TLDR;
This video talks about how restaurants in Tamil Nadu are moving away from big food delivery apps like Swiggy and Zomato and choosing a local alternative called Zaros. This shift is happening because restaurants are unhappy with the high commissions, unilateral discounts, and lack of clear communication from the bigger platforms. Zaros offers a subscription-based model, which is proving to be more cost-effective and transparent for these restaurants.
- Restaurants in Tamil Nadu are switching from Swiggy and Zomato to Zaros due to high commissions and unfair practices.
- Zaros offers a subscription model that saves restaurants money and provides better support.
- The success of Zaros hinges on its ability to maintain reliability, manage logistics, and retain customers and drivers.
Introduction: Food Delivery Shakeup in Tamil Nadu [0:00]

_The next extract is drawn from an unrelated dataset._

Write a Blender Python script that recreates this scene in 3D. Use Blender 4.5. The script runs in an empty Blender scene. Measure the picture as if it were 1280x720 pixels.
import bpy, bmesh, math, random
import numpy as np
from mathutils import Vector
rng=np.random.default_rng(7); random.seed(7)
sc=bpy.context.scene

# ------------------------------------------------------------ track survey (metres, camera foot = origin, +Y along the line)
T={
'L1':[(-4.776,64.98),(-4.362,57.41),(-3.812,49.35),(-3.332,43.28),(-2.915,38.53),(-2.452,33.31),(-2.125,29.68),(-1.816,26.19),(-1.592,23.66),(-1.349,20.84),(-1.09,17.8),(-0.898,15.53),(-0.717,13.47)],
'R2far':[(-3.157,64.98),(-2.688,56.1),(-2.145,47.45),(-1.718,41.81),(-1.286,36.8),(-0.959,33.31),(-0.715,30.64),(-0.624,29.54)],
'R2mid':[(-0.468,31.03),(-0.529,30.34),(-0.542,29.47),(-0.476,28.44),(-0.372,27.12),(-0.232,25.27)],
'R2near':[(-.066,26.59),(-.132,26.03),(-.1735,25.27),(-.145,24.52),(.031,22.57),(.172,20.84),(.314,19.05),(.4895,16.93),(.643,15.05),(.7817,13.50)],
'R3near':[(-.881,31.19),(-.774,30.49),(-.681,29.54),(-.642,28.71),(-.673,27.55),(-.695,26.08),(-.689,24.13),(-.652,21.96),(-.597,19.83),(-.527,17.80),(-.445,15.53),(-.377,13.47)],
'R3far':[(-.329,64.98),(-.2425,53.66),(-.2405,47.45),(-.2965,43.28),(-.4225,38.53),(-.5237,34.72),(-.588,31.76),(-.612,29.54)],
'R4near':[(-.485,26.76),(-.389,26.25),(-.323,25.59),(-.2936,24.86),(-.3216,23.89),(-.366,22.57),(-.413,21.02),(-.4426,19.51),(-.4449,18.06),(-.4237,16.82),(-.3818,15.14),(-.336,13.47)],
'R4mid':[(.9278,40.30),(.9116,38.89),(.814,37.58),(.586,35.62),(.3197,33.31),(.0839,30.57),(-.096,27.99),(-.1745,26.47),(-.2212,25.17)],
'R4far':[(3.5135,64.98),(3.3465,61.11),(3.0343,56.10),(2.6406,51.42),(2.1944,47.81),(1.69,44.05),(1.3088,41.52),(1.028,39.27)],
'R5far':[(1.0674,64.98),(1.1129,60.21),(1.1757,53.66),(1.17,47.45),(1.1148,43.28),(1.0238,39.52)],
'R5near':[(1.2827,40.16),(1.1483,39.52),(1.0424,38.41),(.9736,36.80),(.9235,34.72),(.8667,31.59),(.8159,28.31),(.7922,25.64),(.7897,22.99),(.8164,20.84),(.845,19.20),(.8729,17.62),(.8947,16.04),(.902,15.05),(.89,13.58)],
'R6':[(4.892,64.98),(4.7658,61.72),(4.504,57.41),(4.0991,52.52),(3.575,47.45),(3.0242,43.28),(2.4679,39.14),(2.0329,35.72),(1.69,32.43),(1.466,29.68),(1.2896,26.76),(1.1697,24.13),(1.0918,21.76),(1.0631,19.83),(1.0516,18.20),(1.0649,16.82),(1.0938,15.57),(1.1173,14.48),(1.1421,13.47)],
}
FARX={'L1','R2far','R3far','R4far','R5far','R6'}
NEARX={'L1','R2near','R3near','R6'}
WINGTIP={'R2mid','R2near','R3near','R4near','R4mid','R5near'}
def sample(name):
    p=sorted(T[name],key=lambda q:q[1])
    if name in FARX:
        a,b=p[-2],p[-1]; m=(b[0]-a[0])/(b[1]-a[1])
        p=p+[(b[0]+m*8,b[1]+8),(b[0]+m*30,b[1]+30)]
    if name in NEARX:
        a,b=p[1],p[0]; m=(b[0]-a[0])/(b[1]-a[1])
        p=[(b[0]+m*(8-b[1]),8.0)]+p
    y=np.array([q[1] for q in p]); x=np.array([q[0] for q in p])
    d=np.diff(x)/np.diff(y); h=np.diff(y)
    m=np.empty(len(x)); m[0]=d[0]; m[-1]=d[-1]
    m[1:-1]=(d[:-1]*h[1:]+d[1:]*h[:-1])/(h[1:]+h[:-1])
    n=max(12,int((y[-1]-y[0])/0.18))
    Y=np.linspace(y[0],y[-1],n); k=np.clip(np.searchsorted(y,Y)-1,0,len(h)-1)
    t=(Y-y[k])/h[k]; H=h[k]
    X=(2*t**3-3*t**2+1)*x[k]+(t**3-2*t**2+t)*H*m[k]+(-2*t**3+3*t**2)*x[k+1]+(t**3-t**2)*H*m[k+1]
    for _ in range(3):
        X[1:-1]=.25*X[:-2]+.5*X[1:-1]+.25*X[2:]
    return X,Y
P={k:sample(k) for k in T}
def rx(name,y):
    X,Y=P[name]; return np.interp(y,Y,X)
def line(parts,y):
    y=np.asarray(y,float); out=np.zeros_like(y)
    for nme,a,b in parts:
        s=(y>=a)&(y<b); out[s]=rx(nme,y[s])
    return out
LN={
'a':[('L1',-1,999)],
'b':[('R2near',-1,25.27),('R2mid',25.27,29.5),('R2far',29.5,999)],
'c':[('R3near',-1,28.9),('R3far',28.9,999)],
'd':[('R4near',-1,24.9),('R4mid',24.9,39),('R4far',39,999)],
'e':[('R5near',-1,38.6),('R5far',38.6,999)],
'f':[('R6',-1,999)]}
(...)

The video begins by highlighting a significant shift in Tamil Nadu's food delivery landscape. Restaurants in smaller towns are ditching major players like Swiggy and Zomato in favour of a local app called Zaros. This move raises questions about the reasons behind this migration and whether it signals a broader change in the state's food delivery dynamics. The presenter sets the stage to explore this disruption and its potential implications.
The Grievances Against Swiggy and Zomato [0:43]
Many restaurants in Namakkal and Karur districts have stopped using Swiggy and Zomato because of high commissions (up to 35% plus GST) and unilateral discounts that the platforms announce without consulting the restaurants. These practices make it difficult for local eateries to stay profitable, forcing them to raise prices, which in turn drives away customers. Some restaurants were even forced to shut down due to monthly bills reaching ₹2-3 lakh. The lack of transparency and control over pricing also contributed to the dissatisfaction among restaurant owners.
Zaros: The Local Disruptor [2:08]
Zaros, founded by Ram Prasad from Tamil Nadu, is changing the game by offering a subscription model instead of taking a commission on each order. Bigger restaurants pay ₹3,000 a month plus GST, while smaller eateries pay ₹1,500 plus GST. Zaros also supports its delivery staff by providing electric bikes and reimbursing ₹2 per kilometer for those using petrol vehicles. Currently, Zaros operates in over 50 towns, working with nearly 5,000 vendors and serving more than 8 lakh customers, also delivering groceries and parcels.
Impact and Potential Expansion [3:04]
Restaurants are reportedly saving up to 90% on their food delivery expenses by switching to Zaros. For example, in Namakkal, the price of two idlies has dropped from ₹45-50 on Swiggy to just ₹30 on Zaros. The Tamil Nadu Hotel Owners Association President has indicated that restaurants across the state might follow suit and move to Zaros.
Challenges and Historical Context [3:37]
The video questions whether Zaros can succeed where others have failed, referencing past attempts by restaurant associations to create their own apps, such as Razzo in Kerala, which collapsed due to rapid expansion. Similarly, a boycott of Swiggy in Andhra Pradesh was quickly withdrawn after talks. The pattern shows that while frustration with major platforms is widespread, alternatives often struggle due to issues of scale, logistics, and funding.
Lessons from Other Industries [4:21]
The video draws parallels with the cab aggregator space, where companies like Uber and Ola dominate despite numerous attempts by smaller apps to offer fairer alternatives. These smaller apps often struggle with scale, app experience, and customer loyalty. Zaros will face similar challenges in logistics, customer acquisition, driver retention, and platform reliability.
The Core of the Issue and Future Outlook [5:06]
The shift in Tamil Nadu is described as a grassroots rebellion against tech-driven centralization, emphasizing ownership, transparency, and control. While Zaros may lack the resources of larger platforms, it has local trust, which is crucial in smaller towns. For Zaros to succeed long-term, it must remain lean, reliable, and responsive. The big players may need to listen more and take these signals seriously, as this movement could spread across the state and potentially India. The video concludes by emphasizing that it is a time to wait and watch how the business unfolds.